On Sunday, Shi Tingmao of China won gold in the 3-meter springboard event. Her teammate, Wang Han, took silver, underlining China’s dominance of this precision sport, in which perfection must be achieved in a couple seconds. Krysta Palmer of the United States rounded out the medals with bronze.

Shi, a 29-year-old veteran who started her athletic career at age 6 as a gymnast before switching to diving five years later, unleashed an inward 2 1/2 somersaults pike for her first dive and capped it with a forward 2 1/2 somersaults 1 twist pike for her fifth and final dive. Her score of 383.50 dominated the rankings, with Wang scoring 348.75.

At the 2016 Rio Games, Shi captured gold in both the 3-meter springboard and the 3-meter synchronized events.

Diving routines unfold so quickly that they look like a video on fast-forward. The judges must make almost equally rapid verdicts on the athletes’ performances.

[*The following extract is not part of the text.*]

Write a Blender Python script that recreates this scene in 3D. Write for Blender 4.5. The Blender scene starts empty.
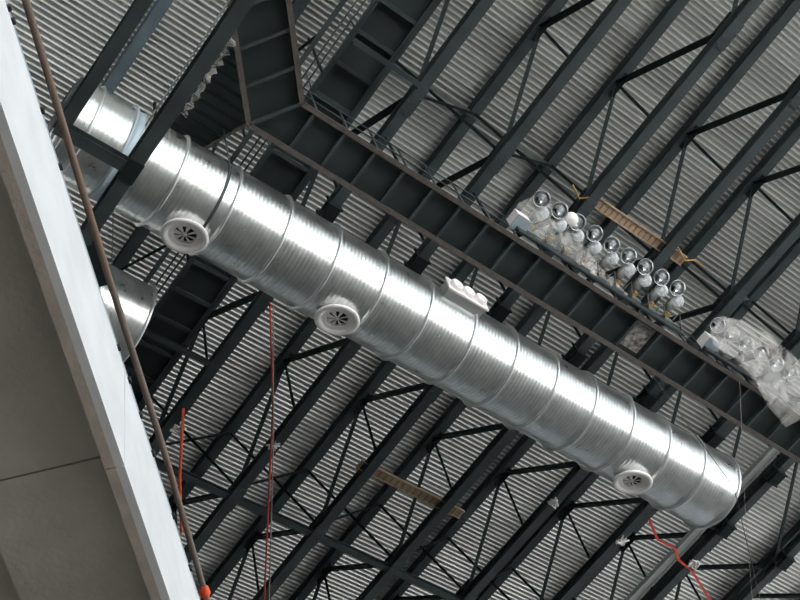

The Chinese Olympic diving team, nurtured in state training facilities from early elementary school age, has dominated the competition for years.

In Tokyo, they have struck gold in the women’s synchronized 3-meter event, the women’s synchronized 10-meter platform event and the men’s synchronized 3-meter event. The only gold that has eluded the squad so far was in the men’s synchronized 10-meter platform event, in which they took silver.